Les fractures dans la croûte de glace d’Encelade (en fausses couleurs), observées en 2005 par la sonde Cassini. © Nasa, JPL, Caltech, SSI

Retour sur Encelade : pas avant les années 2030

En Europe, plusieurs projets ont été proposés pour retourner explorer les lunes de glace du système solaire extérieur mais, aucune mission à destination d’Encelade n’a été sélectionnée. La prochaine grande mission de l’Agence spatiale européenne (ESA), appelée Juice (JUpiter ICy moon Explorer), a pour destination les mondes de Jupiter. Elle doit aller étudier Europe et Callisto avant de terminer sa mission autour de Ganymède. Son lancement est prévu en 2022 et la sonde devrait atteindre Jupiter en 2030. Une mission de la Nasa à destination d’Europe, dénommée Europa Clipper, est également en cours de développement. Elle aura pour objectif de caractériser la surface et la subsurface d’Europe et de préparer la prochaine étape qui consistera à déposer un atterrisseur. Une mission conjointe de la Nasa et l’ESA, appelée Joint Europe Mission, pourrait être envisagée pour cette seconde phase d’exploration, mais elle demeure pour le moment à l’état de concept.
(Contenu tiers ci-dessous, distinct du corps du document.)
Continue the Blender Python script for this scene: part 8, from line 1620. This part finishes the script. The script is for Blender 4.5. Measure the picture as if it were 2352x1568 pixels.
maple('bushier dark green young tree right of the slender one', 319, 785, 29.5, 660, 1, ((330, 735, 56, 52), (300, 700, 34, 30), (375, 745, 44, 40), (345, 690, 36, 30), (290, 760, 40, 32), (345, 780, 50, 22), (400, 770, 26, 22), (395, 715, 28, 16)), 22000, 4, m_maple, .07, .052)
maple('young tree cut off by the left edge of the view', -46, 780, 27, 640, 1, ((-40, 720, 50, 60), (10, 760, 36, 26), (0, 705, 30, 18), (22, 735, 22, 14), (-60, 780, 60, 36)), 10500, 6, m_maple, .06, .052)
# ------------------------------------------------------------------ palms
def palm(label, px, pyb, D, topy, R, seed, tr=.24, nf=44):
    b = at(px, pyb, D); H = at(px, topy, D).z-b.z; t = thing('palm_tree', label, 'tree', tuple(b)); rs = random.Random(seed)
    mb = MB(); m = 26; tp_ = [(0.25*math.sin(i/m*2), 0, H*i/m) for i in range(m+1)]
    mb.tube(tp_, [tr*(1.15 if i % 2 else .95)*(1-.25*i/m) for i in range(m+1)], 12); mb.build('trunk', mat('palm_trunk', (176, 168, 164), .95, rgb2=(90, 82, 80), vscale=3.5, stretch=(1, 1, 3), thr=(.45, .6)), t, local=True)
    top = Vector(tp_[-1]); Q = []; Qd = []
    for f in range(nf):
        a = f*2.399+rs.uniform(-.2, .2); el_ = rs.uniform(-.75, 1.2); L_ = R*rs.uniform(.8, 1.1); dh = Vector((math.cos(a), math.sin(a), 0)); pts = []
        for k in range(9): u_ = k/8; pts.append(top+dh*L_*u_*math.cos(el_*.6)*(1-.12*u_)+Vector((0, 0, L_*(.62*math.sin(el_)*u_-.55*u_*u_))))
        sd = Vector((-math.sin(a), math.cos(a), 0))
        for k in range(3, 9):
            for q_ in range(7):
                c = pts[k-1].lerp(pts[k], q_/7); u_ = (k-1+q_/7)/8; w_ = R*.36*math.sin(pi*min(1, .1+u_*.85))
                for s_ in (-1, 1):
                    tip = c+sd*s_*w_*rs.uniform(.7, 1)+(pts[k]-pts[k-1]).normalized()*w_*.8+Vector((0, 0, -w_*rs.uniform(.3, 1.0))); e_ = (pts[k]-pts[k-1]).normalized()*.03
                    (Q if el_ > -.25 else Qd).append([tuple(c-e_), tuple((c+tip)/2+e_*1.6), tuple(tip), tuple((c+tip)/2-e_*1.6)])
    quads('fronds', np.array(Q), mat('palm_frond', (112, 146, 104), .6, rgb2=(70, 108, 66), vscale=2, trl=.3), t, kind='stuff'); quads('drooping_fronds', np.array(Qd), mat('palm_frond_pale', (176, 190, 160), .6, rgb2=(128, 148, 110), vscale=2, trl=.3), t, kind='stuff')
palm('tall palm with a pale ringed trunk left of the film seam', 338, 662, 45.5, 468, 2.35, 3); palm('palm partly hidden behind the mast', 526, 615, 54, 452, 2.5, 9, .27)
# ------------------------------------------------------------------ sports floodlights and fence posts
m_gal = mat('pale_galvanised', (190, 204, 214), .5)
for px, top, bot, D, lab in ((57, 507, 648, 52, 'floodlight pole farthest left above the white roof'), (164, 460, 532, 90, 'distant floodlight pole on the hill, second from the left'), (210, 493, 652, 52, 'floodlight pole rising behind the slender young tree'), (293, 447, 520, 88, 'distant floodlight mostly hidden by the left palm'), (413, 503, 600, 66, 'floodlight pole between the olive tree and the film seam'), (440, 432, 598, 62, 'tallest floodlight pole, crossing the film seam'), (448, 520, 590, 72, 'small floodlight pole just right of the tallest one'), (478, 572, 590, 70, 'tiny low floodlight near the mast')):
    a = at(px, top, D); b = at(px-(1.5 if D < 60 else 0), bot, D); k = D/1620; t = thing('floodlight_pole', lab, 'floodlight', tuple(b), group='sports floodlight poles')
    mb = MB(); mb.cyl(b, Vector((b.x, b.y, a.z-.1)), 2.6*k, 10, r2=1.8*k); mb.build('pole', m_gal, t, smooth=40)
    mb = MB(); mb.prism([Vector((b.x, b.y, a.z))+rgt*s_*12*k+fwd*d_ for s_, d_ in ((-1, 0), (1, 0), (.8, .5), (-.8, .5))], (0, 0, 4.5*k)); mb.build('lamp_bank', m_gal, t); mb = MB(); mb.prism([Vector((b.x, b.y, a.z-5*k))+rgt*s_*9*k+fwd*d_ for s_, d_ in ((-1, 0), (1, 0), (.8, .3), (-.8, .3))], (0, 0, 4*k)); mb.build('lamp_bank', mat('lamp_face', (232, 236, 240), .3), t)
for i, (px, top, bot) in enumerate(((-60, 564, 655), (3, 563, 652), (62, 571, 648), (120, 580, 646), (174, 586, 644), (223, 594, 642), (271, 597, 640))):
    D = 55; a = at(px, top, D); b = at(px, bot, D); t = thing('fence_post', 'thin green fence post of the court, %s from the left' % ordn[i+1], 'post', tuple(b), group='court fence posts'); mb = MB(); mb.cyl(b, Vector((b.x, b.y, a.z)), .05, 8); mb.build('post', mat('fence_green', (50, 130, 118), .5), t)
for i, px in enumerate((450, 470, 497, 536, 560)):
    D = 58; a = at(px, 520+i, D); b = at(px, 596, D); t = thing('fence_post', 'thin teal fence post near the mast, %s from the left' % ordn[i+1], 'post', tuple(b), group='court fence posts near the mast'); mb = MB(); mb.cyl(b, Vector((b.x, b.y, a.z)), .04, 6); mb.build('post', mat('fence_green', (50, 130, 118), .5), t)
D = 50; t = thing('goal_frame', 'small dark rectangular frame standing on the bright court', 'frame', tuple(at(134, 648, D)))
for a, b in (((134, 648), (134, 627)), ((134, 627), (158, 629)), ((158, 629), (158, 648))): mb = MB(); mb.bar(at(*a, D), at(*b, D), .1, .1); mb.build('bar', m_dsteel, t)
Aux États-Unis, deux missions à destination d’Encelade et trois vers Titan ont été proposées dans le cadre du programme New Frontiers de la Nasa avec une opportunité de lancement en 2024 ou 2025. Mais seule une destination sera choisie. En effet, afin de ne pas polluer les instruments de mesure, il n’est pas possible d’envisager une même sonde pour étudier de près ces deux lunes.